In light of the above, if that algorithm isn't sufficiently fast or space efficient, I'd look for ways to change or narrow the problem. Maybe you only need a fixed number of answers (e.g. up to 5)? If the cycles are a result of executing statements in a program, given that programming languages (other than assembler) don't have arbitrary "goto" statements, it's possible that this can narrow the kinds of cycles that can occur and somehow by make use of that structure might offer a way to speed things up.
When one algorithm is too slow, switch algorithms.
If you are looking for repeating strings, you might consider using a suffix tree scheme: https://en.wikipedia.org/wiki/Suffix_tree
This will find common substrings in for you in linear time.
EDIT: #nhahtdh inb a comment below has referenced a paper that tells you how to pick out all z tandem repeats very quickly. If somebody upvotes
my answer, #nhahtdh should logically get some of the credit.
I haven't tried it, but I'd guess that you might be able to parallelize the construction of the suffix tree itself.
I'm sure there's room for optimization, but test this algorithm on shorter strings to see how it compares to your current solution:
def partial_repeat(string):
l = len(string)
for i in range(2, l//2+1):
s = string[0:i]
multi = l//i-1
factor = l//(i-1)
ls = len(s)
if s*(multi) == string[:ls*(multi)] and len(string)-len(string[:ls*factor]) <= ls and s*2 in string:
return s
>>> test_string
'abc1231231231231'
>>> results = {x for x in (partial_repeat(test_string[i:]) for i in range(len(test_string))) if x}
>>> sorted(sorted(results, key=test_string.index), key=test_string.count, reverse=True)[0]
'123'
In this test string, it's unclear whether the non-repeating initial characters are 'abc' or 'abc1', so the repeating string could be either '123' or '231'. The above sorts each found substring by its earliest appearance in the test string, sorts again (sorted() is a stable sort) by the highest frequency, and takes the top result.

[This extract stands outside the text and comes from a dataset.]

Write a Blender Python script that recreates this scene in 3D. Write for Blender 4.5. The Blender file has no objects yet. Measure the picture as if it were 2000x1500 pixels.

With standard loops and min() instead of comprehensions and sorted():
>>> g = {partial_repeat(test_string[i:]) for i in range(len(test_string))}
>>> results = set()
>>> for x in g:
... if x and (not results or test_string.count(x) >= min(map(test_string.count, results))):
... results.add(x)
...
>>> min(results, key=test_string.index)
'123'
I tested these solutions with the test string 'abc123123a' multiplied by (n for n in range(100, 10101, 500) to get some timing data. I entered these data into Excel and used its FORECAST() function to estimate the processing time of a 4-million character string at 430 seconds, or about seven minutes.